◆ **Given problem**
Starting at the line that contains "oleander(-10.9,14.3,1.7,1.4,.3,4.7,130,12000,480)", reproduce each line exactly up to and including the line that contains "oleander(-9.5,11.9,1.15,1.0,1.15,3.75,110,14000,520)". Reproduce nothing else.

◆ **Source data**

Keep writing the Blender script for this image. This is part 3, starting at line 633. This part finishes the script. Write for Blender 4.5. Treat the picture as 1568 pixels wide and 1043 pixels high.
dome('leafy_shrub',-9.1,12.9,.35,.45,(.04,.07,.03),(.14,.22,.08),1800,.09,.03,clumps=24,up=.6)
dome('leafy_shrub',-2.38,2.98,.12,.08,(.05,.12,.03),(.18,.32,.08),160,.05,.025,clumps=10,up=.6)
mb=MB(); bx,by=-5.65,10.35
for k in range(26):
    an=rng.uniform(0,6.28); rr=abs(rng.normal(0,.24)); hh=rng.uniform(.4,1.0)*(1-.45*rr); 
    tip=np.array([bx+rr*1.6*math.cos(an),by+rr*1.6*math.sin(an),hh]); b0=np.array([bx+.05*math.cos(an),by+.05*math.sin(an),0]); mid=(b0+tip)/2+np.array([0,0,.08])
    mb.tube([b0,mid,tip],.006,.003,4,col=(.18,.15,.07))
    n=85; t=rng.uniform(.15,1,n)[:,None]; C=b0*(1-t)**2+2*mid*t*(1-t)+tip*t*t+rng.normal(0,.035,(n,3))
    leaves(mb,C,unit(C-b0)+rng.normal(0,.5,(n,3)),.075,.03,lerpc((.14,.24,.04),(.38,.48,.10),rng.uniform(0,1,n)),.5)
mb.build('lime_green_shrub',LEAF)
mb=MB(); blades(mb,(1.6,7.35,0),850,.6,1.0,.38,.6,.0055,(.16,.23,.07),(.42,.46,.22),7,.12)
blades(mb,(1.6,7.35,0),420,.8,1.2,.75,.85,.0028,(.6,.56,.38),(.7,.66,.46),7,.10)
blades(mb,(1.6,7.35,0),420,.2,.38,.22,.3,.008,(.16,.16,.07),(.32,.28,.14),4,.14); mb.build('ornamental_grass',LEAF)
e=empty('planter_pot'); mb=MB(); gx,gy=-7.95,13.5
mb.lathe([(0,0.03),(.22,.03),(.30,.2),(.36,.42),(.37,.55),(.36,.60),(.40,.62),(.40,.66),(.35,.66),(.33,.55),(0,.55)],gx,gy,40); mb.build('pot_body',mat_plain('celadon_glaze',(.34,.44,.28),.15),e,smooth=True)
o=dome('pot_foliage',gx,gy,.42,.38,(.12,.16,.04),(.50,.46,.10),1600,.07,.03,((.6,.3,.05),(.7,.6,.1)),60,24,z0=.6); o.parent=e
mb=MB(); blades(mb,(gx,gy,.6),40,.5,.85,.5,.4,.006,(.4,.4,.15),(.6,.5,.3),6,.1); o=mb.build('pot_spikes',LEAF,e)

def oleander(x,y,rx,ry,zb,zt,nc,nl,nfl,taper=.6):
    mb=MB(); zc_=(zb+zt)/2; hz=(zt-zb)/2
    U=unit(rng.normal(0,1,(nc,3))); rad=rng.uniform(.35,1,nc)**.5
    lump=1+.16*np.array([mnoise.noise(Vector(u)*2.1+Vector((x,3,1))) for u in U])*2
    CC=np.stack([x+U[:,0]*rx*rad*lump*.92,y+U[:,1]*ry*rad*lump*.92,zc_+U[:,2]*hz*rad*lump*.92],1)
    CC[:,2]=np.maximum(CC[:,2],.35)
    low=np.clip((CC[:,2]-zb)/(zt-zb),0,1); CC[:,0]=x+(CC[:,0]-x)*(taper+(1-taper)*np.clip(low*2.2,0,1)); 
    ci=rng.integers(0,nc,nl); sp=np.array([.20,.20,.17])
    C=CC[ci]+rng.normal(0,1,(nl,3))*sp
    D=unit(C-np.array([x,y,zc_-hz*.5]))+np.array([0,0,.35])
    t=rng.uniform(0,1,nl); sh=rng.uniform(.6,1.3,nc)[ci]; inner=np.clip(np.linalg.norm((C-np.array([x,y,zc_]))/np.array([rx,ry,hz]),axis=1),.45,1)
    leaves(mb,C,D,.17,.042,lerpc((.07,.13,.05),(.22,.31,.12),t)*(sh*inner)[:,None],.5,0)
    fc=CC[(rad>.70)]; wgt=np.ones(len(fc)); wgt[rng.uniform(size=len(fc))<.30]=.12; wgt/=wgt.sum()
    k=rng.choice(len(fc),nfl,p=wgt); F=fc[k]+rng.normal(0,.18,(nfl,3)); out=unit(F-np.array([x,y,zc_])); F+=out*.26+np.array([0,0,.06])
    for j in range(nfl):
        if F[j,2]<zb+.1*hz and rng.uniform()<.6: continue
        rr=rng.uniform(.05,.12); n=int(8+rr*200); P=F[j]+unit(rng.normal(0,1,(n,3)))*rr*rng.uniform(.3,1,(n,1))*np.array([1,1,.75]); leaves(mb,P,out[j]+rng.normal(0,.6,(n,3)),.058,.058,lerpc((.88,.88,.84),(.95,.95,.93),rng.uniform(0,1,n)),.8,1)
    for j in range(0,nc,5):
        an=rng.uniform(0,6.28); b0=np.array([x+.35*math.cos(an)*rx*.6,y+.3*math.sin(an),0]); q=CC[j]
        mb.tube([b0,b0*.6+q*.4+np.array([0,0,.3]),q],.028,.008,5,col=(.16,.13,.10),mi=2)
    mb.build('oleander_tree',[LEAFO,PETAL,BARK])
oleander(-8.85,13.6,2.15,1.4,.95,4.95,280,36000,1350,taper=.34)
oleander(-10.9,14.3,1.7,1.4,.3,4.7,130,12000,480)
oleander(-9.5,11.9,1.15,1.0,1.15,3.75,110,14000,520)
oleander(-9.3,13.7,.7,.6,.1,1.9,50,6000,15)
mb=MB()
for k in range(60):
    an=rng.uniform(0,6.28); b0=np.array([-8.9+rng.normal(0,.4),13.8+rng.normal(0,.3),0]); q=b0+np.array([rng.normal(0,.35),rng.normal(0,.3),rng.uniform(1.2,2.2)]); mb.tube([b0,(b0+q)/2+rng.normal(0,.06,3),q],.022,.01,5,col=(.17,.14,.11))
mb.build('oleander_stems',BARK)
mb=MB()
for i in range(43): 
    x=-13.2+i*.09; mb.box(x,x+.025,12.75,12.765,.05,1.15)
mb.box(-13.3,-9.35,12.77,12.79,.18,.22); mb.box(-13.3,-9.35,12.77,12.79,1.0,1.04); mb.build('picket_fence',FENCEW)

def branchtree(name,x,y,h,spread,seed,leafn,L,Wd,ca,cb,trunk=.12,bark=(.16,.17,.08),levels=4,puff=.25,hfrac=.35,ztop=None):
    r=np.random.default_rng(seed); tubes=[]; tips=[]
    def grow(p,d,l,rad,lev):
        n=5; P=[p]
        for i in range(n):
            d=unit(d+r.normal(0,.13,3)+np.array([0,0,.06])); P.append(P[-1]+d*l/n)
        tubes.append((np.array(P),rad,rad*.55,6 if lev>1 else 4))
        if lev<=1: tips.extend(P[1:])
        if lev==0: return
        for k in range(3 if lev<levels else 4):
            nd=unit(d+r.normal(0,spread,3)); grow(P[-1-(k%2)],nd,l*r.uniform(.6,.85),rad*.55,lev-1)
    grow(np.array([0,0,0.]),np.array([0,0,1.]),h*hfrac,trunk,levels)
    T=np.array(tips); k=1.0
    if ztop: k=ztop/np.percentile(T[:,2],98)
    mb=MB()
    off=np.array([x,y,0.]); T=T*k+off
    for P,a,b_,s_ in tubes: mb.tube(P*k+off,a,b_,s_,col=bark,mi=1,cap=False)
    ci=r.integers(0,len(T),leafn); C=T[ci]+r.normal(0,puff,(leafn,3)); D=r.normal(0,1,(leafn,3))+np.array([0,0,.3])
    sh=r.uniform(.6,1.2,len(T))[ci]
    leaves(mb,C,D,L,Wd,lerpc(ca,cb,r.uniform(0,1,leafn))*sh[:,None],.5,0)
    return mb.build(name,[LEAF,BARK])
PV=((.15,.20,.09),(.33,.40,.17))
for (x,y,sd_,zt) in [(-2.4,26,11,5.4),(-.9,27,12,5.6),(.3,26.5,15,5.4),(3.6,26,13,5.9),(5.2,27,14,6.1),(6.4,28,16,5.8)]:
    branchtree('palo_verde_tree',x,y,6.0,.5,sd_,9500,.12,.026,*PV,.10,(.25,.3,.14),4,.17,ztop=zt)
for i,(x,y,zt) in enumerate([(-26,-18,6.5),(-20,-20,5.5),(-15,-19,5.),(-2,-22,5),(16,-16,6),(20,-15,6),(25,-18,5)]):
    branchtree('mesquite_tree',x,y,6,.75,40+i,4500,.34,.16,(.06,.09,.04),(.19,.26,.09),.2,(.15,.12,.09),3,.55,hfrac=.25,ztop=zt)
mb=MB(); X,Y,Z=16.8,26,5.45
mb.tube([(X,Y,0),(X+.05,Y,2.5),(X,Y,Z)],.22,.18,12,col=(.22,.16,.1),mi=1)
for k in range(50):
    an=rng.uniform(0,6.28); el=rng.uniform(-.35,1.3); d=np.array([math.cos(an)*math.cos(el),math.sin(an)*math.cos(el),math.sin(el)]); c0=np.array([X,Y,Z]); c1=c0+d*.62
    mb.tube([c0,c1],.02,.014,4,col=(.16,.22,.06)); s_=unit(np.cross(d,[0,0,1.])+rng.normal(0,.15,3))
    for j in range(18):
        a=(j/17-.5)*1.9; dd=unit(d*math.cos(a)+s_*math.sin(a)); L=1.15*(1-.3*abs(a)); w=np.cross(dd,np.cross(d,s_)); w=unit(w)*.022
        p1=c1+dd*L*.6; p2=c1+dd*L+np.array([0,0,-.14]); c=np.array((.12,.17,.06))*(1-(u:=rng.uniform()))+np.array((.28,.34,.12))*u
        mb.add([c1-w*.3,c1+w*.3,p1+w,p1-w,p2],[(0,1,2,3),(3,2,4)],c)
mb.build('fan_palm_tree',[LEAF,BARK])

◆ **Exercise response**
oleander(-10.9,14.3,1.7,1.4,.3,4.7,130,12000,480)
oleander(-9.5,11.9,1.15,1.0,1.15,3.75,110,14000,520)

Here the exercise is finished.